With above considerations in hand and data in, identify actionable clusters of terms to prioritize:

  • Organic coverage with no paid presence, or vice versa: These are prime candidates for testing on the channel which is not seeing activity from it. Research shows that site traffic and conversions are highest when a site has coverage with both channels. You can also be surprised to see which channel is actually doing better.
  • Searches with presence in both organic and paid search, where one channel outperforms: Use a combination of metrics to prioritize one channel over another. Sponsored search tactics, especially for generic terms, are frequently budget constrained making non-branded search strategic heavily dependent on organic search tactics. Natural search results are not as easily influenceable as paid ones, making sponsored search optimization a perfect complement (e.g., when considering location or device specific results or efforts impacted by short-term seasonality in user behavior).

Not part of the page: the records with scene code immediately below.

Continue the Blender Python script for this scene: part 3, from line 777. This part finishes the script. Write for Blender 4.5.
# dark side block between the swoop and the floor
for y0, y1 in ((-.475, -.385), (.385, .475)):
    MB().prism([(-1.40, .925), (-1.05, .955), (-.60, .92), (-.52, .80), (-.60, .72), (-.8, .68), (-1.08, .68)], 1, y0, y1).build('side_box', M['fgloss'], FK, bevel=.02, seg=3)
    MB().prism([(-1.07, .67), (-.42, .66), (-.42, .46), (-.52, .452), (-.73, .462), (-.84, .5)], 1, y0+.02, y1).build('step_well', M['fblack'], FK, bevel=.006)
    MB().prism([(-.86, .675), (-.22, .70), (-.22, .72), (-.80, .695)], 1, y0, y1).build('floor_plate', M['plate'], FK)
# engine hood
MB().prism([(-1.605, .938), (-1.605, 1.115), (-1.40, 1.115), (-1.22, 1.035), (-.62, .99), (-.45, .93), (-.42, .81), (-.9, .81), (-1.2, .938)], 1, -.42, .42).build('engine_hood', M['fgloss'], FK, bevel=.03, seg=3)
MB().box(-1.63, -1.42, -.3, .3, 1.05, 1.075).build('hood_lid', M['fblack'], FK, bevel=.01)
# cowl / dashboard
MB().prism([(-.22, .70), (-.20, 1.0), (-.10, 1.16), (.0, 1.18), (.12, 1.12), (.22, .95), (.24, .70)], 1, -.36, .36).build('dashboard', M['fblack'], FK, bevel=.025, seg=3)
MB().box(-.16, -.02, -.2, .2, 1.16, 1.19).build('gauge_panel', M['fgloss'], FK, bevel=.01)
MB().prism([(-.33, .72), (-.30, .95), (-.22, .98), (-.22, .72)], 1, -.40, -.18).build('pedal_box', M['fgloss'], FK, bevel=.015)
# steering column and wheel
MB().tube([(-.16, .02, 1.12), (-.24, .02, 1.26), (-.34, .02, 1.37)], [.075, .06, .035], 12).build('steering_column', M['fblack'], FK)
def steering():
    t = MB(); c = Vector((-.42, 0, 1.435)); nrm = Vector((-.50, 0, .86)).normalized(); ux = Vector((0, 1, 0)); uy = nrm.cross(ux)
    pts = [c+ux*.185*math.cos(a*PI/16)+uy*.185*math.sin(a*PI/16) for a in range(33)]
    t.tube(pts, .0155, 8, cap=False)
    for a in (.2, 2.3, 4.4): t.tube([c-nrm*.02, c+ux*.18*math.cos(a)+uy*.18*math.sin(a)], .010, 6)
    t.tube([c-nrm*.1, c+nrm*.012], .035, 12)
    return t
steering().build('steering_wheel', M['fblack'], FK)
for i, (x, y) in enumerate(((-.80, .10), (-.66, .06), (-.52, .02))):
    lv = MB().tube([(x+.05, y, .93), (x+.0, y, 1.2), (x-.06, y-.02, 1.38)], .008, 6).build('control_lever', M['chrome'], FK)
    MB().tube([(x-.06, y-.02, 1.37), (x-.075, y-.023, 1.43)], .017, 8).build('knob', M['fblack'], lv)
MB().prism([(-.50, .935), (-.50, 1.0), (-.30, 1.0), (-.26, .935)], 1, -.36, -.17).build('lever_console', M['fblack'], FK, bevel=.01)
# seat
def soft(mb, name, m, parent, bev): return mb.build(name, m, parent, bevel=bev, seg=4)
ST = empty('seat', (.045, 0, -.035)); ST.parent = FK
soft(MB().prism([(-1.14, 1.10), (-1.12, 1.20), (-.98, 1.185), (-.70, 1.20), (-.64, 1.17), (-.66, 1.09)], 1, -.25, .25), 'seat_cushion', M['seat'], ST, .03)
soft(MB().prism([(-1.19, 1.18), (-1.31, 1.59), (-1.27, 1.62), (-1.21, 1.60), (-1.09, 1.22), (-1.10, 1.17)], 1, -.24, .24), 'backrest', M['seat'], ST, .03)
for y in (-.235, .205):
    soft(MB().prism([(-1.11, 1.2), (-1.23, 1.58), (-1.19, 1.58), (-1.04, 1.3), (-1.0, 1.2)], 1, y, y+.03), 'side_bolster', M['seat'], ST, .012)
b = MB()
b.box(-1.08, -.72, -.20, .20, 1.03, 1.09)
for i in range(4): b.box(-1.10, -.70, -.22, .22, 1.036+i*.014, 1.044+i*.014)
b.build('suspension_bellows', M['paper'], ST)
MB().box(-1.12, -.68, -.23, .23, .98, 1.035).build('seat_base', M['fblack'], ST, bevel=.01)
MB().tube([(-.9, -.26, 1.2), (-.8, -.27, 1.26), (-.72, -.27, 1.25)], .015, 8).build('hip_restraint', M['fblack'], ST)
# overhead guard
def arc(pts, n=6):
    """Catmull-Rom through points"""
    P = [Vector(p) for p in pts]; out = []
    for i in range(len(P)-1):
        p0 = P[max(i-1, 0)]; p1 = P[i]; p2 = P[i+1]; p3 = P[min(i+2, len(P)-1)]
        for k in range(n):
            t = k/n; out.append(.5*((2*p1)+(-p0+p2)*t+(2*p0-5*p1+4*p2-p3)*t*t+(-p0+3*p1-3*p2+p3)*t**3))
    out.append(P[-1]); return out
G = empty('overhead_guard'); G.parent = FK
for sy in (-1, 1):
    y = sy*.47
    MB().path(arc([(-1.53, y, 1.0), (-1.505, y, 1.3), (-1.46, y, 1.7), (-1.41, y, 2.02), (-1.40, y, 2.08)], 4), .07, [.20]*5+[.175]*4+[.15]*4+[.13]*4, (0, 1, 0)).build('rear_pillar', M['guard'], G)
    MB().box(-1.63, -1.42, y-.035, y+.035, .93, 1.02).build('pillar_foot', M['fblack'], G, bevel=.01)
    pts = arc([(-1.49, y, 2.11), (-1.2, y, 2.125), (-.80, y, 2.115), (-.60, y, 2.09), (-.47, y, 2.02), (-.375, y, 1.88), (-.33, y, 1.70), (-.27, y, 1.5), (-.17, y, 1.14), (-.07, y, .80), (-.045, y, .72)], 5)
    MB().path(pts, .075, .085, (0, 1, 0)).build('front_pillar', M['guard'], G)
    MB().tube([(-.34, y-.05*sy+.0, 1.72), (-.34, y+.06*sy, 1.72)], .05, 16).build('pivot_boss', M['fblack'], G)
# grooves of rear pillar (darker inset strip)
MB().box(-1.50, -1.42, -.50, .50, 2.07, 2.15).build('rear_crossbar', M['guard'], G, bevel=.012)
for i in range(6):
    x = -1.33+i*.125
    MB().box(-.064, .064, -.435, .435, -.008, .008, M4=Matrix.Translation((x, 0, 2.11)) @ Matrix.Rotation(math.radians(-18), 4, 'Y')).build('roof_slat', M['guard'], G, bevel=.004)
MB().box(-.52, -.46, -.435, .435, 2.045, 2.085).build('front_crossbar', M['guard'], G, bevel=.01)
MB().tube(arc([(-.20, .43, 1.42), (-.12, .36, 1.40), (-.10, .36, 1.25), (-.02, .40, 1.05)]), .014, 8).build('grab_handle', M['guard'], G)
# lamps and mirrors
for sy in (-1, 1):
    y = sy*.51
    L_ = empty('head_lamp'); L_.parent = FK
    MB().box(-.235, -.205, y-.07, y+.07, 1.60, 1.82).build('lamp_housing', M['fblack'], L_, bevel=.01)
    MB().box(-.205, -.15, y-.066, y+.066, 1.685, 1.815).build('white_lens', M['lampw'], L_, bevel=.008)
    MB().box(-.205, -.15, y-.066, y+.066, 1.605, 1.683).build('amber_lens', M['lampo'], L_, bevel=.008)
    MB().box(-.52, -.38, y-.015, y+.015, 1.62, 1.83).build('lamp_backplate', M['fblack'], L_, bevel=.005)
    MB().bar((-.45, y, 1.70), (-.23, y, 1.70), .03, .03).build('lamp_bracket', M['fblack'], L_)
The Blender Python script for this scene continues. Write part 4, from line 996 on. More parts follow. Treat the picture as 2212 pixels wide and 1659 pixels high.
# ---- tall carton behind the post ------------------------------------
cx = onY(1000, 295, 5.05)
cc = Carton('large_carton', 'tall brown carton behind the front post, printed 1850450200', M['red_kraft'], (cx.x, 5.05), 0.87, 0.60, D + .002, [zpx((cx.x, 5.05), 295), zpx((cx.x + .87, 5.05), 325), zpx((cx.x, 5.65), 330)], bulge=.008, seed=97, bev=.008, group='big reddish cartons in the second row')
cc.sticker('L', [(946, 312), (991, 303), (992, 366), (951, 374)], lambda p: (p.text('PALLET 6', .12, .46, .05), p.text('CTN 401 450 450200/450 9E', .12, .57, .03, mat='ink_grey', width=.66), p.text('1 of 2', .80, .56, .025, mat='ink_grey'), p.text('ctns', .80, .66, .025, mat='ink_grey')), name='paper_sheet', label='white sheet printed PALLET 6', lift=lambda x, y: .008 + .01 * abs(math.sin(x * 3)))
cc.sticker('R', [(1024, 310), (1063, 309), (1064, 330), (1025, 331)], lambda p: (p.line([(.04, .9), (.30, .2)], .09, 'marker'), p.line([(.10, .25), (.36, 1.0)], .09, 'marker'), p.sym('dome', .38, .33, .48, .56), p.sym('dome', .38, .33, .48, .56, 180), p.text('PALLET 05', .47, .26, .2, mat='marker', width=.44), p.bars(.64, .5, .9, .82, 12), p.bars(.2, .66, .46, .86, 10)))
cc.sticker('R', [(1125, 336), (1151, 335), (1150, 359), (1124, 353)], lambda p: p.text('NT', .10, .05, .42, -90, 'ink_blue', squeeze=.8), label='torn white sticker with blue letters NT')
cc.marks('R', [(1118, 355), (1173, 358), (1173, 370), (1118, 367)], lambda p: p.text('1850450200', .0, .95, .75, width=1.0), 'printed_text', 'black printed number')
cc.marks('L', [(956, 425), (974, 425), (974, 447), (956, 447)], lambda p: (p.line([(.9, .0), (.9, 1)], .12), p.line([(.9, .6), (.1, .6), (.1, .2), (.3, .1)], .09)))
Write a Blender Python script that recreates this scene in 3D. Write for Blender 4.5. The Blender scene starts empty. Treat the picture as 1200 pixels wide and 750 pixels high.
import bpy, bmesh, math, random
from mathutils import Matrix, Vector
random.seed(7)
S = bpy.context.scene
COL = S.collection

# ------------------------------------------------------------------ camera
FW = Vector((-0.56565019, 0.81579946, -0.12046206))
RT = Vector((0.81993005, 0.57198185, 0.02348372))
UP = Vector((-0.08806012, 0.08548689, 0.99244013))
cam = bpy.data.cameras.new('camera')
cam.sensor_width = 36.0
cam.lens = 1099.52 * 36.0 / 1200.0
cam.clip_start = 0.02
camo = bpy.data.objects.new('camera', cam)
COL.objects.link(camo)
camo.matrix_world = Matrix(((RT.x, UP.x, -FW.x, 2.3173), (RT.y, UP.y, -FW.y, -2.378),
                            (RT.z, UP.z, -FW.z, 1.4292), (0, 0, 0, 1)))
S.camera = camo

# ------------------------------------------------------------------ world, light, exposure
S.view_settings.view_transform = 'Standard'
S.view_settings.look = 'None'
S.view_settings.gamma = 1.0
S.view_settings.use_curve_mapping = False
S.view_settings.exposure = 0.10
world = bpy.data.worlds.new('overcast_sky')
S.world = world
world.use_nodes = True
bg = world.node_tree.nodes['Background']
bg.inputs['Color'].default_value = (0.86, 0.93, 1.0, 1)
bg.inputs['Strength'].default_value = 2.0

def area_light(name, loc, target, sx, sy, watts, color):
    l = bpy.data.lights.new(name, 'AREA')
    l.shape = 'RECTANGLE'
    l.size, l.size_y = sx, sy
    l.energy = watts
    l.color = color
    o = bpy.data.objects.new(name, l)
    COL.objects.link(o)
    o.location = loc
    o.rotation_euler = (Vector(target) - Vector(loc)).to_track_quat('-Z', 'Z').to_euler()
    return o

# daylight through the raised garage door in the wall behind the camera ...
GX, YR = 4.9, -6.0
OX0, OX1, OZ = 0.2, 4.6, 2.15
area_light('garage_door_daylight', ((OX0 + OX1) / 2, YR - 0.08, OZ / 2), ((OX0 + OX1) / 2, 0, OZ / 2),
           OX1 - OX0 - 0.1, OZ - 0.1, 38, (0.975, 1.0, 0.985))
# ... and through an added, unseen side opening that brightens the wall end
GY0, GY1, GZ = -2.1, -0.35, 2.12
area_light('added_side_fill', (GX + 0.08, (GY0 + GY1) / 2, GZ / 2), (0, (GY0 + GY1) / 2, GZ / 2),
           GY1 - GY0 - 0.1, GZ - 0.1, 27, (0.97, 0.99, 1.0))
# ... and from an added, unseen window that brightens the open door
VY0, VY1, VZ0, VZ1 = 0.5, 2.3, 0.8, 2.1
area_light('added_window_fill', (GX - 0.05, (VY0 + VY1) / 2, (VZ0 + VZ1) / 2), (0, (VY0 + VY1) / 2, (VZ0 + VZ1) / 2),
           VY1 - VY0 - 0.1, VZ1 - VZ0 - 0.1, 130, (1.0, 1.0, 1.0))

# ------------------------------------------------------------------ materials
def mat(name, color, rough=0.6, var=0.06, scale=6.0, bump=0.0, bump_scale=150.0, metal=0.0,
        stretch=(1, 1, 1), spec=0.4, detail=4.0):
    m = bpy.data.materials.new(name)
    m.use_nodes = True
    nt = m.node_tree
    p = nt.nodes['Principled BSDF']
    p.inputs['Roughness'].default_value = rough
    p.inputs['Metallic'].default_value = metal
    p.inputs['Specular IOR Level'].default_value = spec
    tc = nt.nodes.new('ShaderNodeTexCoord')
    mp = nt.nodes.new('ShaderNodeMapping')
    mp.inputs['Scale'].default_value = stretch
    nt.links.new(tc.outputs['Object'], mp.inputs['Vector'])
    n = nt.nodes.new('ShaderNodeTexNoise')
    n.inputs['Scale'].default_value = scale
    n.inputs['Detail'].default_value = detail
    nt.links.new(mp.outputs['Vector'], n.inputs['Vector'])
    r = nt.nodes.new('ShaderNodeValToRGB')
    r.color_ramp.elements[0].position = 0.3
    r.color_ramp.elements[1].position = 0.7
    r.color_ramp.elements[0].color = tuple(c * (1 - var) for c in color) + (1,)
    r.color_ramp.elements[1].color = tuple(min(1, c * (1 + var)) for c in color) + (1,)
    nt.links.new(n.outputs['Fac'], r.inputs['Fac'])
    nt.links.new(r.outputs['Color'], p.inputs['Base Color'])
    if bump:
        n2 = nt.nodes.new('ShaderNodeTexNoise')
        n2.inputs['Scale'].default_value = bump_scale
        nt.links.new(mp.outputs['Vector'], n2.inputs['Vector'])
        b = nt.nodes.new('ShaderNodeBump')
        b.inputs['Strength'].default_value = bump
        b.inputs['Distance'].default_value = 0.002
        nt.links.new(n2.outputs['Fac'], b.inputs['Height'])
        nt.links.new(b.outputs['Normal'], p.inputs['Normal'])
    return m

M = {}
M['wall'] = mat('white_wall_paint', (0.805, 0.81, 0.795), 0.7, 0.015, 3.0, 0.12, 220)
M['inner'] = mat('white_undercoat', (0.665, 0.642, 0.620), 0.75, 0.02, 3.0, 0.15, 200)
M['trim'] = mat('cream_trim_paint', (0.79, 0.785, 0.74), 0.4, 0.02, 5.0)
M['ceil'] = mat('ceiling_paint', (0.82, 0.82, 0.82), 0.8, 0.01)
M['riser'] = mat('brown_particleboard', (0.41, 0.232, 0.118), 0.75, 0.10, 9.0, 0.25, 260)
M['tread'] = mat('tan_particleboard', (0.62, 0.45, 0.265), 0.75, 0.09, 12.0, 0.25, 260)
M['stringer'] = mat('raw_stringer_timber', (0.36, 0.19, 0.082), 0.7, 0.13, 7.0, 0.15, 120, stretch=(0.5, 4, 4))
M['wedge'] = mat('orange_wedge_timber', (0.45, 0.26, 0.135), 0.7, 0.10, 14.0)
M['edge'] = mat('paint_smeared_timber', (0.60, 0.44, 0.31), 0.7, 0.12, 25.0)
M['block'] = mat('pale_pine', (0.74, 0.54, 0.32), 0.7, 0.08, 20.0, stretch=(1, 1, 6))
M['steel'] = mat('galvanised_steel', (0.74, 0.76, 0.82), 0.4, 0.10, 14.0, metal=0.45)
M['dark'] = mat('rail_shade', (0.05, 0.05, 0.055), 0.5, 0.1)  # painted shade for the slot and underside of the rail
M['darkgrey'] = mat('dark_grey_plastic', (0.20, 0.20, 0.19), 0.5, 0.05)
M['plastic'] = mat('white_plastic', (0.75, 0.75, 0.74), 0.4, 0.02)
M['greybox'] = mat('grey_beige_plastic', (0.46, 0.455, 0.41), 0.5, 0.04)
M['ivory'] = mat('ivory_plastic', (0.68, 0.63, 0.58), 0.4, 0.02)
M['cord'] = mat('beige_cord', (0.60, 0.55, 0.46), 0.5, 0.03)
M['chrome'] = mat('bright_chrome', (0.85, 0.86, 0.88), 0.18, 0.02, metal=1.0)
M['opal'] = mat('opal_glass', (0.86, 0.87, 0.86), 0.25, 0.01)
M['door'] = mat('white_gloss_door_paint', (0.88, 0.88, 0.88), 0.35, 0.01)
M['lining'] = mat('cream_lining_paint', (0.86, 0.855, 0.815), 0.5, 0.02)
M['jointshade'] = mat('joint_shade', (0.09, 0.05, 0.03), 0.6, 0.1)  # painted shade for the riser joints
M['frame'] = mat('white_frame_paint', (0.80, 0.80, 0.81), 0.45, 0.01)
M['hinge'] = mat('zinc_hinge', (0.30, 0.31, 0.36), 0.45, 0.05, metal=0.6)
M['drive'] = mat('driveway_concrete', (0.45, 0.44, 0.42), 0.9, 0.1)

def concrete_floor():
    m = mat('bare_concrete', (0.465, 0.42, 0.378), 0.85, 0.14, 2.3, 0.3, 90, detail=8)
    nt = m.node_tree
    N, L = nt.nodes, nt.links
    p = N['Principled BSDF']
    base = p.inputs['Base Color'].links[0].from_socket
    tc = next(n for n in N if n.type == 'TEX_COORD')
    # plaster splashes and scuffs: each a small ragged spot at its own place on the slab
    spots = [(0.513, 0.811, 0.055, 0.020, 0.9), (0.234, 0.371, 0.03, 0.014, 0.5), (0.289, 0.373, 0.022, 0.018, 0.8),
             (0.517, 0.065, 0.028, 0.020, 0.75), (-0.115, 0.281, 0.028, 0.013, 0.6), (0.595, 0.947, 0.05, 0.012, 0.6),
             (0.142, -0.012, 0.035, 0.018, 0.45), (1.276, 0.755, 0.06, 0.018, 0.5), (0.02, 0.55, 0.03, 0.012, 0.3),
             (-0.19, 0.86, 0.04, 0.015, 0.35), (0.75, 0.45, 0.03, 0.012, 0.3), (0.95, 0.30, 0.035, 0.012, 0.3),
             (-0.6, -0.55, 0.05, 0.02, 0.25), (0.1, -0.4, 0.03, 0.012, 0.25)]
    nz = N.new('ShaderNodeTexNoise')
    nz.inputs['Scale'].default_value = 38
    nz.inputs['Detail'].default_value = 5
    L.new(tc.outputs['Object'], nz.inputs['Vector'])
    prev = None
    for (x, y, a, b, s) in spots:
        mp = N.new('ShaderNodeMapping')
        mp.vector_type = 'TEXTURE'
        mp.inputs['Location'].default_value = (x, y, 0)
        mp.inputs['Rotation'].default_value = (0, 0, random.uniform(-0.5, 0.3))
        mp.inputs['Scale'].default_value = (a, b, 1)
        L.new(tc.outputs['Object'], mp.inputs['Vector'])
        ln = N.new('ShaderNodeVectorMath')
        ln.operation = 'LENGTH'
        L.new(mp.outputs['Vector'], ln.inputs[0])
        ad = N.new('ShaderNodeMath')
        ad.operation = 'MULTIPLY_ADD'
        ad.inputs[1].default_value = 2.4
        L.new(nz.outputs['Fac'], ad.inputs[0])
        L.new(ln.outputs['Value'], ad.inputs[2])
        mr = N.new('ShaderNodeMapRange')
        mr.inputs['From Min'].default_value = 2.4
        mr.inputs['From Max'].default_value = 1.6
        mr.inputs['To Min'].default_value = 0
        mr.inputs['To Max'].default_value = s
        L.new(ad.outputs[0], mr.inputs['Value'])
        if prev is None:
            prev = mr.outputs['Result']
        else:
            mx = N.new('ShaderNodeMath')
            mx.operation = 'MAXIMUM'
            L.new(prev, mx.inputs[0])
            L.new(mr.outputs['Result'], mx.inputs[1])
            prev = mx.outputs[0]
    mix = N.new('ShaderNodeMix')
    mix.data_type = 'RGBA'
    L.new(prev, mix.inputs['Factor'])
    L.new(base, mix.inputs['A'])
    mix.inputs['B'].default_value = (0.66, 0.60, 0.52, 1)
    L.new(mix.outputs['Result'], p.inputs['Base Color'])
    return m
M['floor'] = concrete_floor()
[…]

  • Presence in both paid and organic is achieved, though is unsatisfactory on both fronts: While often least anticipated, often neither channel is a clear winner.


After understanding your landscape, establish different objectives for paid and organic channels recognizing that neither can do it all alone. Having complementary strategies, well-aligned tactics, and processes for regularly monitoring metrics will position you for success – no matter what changes search engines throw at us next.